Le projet d’ordonnance prévoit de permettre la poursuite des contrats en cours qu’il y ait ou non poursuite d’activité, ce que la loi actuelle ne distingue pas clairement. Il crée également une obligation au lieu d’une simple faculté, pour appliquer la liquidation judiciaire simplifiée, en dessous de seuils restant déterminés par voie réglementaire. Concernant le plan de cession, la cession ne serait plus limitée aux seuls éléments incorporels, lorsque le débiteur exerce une profession libérale réglementée, tenant compte là encore des critiques formulées contre la restriction introduite par la loi de sauvegarde des entreprises à cet égard (en ce sens, v. aussi Rép. min. n° 2060, JOAN Q 4 déc. 2007). Enfin, le gouvernement prévoit, dans le cadre d’une liquidation judiciaire simplifiée, de regrouper dans un même acte le projet de distribution des actifs et l’état des créances. Une telle modification, faussement simple, recèle une source de contentieux inépuisable dont les tribunaux aimeraient sans doute faire l’économie.

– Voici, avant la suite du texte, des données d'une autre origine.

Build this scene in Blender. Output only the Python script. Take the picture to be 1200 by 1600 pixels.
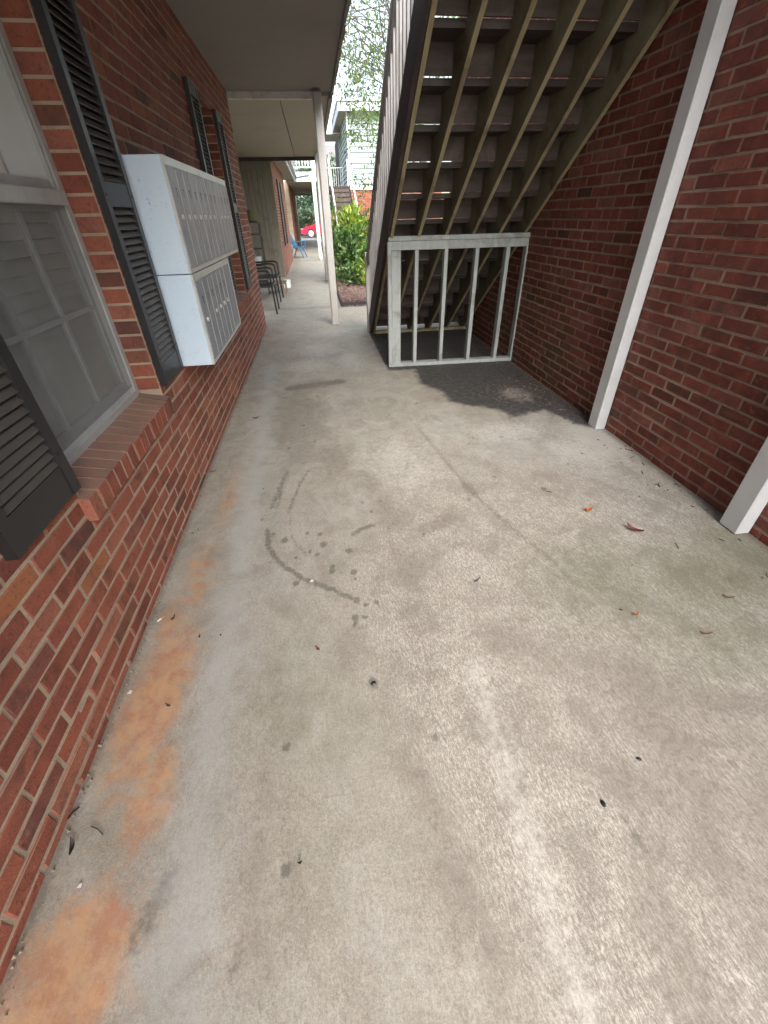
import bpy, bmesh, math, random
import numpy as np
from mathutils import Vector, Matrix
rad = math.radians
scene = bpy.context.scene
for o in list(bpy.data.objects): bpy.data.objects.remove(o)
col = scene.collection

# ------------------------------------------------------------------ camera
RM = np.array([[0.98949, -0.14309, -0.02089], [-0.09985, -0.57458, -0.81234], [0.10424, 0.80588, -0.58282]])
CAM = np.array([0.0, 0.0, 1.38]); FPX = 647.0
cd = bpy.data.cameras.new('camera'); cam = bpy.data.objects.new('camera', cd); col.objects.link(cam)
cd.sensor_fit = 'HORIZONTAL'; cd.sensor_width = 36; cd.lens = FPX / 1200 * 36
cd.clip_start = 0.02; cd.clip_end = 3000
_r, _u, _b = Vector(RM[0]).normalized(), Vector(-RM[1]).normalized(), Vector(-RM[2]).normalized()
cam.matrix_world = Matrix(((_r.x, _u.x, _b.x, 0), (_r.y, _u.y, _b.y, 0), (_r.z, _u.z, _b.z, 1.38), (0, 0, 0, 1)))
scene.camera = cam
scene.render.resolution_x = 768; scene.render.resolution_y = 1024

def proj(p):
    q = RM @ (np.array(p) - CAM)
    if q[2] <= 0.05: return None
    return 600 + FPX * q[0] / q[2], 800 + FPX * q[1] / q[2]
def back(x, y, z=0.0):
    d = RM.T @ np.array([x - 600, y - 800, FPX]); t = (z - 1.38) / d[2]
    return CAM + t * d

# ------------------------------------------------------------------ sky, sun, exposure
SUN_EL, SUN_ROT = 42, 168            # overcast; the brighter sky is behind the camera
world = bpy.data.worlds.new('World'); scene.world = world; world.use_nodes = True
wn = world.node_tree.nodes; wl = world.node_tree.links; wn.clear()
sky = wn.new('ShaderNodeTexSky'); sky.sky_type = 'NISHITA'; sky.sun_disc = False
sky.sun_elevation = rad(SUN_EL); sky.sun_rotation = rad(SUN_ROT)
sky.air_density = 1.0; sky.dust_density = 4.0; sky.ozone_density = 1.0
hs = wn.new('ShaderNodeHueSaturation'); hs.inputs['Saturation'].default_value = 0.55
bg = wn.new('ShaderNodeBackground'); bg.inputs['Strength'].default_value = 0.15
wo = wn.new('ShaderNodeOutputWorld')
wl.new(sky.outputs[0], hs.inputs['Color']); wl.new(hs.outputs[0], bg.inputs[0]); wl.new(bg.outputs[0], wo.inputs[0])
sd = bpy.data.lights.new('sun', 'SUN'); sd.energy = 1.5; sd.angle = rad(50); sd.color = (1.0, 0.995, 0.985)
sun = bpy.data.objects.new('sun', sd); col.objects.link(sun)
# sky sun_rotation 0 = +Y, turning clockwise seen from above
az = rad(SUN_ROT); el = rad(SUN_EL)
sdir = Vector((math.sin(az) * math.cos(el), math.cos(az) * math.cos(el), math.sin(el)))
sun.rotation_euler = sdir.to_track_quat('Z', 'Y').to_euler()
scene.view_settings.view_transform = 'Standard'; scene.view_settings.look = 'None'
scene.view_settings.gamma = 1; scene.view_settings.use_curve_mapping = False
scene.view_settings.exposure = 1.95
scene.render.engine = 'CYCLES'
scene.cycles.max_bounces = 8; scene.cycles.diffuse_bounces = 5; scene.cycles.transparent_max_bounces = 12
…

  • Les améliorations techniques

a) La composition et le fonctionnement des comités de créanciers se trouveraient clarifiées par le projet d’ordonnance en ce qui concerne les majorités requises (des deux tiers dans chaque comité), la détermination des créances existant au jour du jugement et l’abaissement du seuil requis pour rendre les fournisseurs membres du comité de créanciers. Enfin, la composition des comités serait clairement liée à la nature des créances et non plus à la qualité des créanciers, ce qui permettrait d’intégrer notamment les fonds d’investissement ayant acquis des créances. Par ces innovations, le législateur montre qu’il a écouté les enseignements de la pratique en particulier la mise en œuvre des comités de créanciers du groupe Eurotunnel.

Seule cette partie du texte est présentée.